My experience is that the car will not draw power after charging completes. There are 2 exceptions to this:
1) If its left parked and plugged in -- at which point it will start charging every 2 days to top off. I believe it uses the scheduled charging start time to do so (this will top off for vampire loss).
2) If you remotely start cooling/heating the car, or open a door while its still plugged in. It will then draw shore power for the AC use.

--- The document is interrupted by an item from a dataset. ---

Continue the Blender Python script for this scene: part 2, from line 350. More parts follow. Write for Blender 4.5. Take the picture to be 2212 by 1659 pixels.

When we were on vacation this summer, #1 is the behavior I noticed -- and all top-off charges happened over night (I have my scheduled charging set for 2am, so I didn't stay up to check to see if it started charging at 2am every other day...).
 
Thanks ZZB, I normally charge when needed. I plug in normally when I get down to 60 to 80, otherwise it is not plugged in. I still get confused with all the different options that this forum talks about. I hear that keeping the car at a high SOC all the time is not good, so does this not happen if you keep it plugged in and it charges everyday based on your charge schedule. If you do not drive the car, then it stays at the top end of the SOC.
 
Keeping the car plugged in at all times does not work if it does draw shore power even if not charging and you are on a TOU electric rate. I do not want to pay the electric company the higher rate, so start charging after midnight. Can someone verify that you would be using power even if you are not actually charging. There has been lots of posts on this but they all leave me confused.

Consider it verified. I set the charge timer to 10:00 PM and left it for two weeks on vacation. I have a sub-meter on my EV outlet. The car charged every other day to the tune of exactly 5 kWh starting at 10:00 PM. It did not draw power at any other time.

Now this was summer. I'll be doing the same in mid-December so I'll be watching to see how it fares in the colder weather.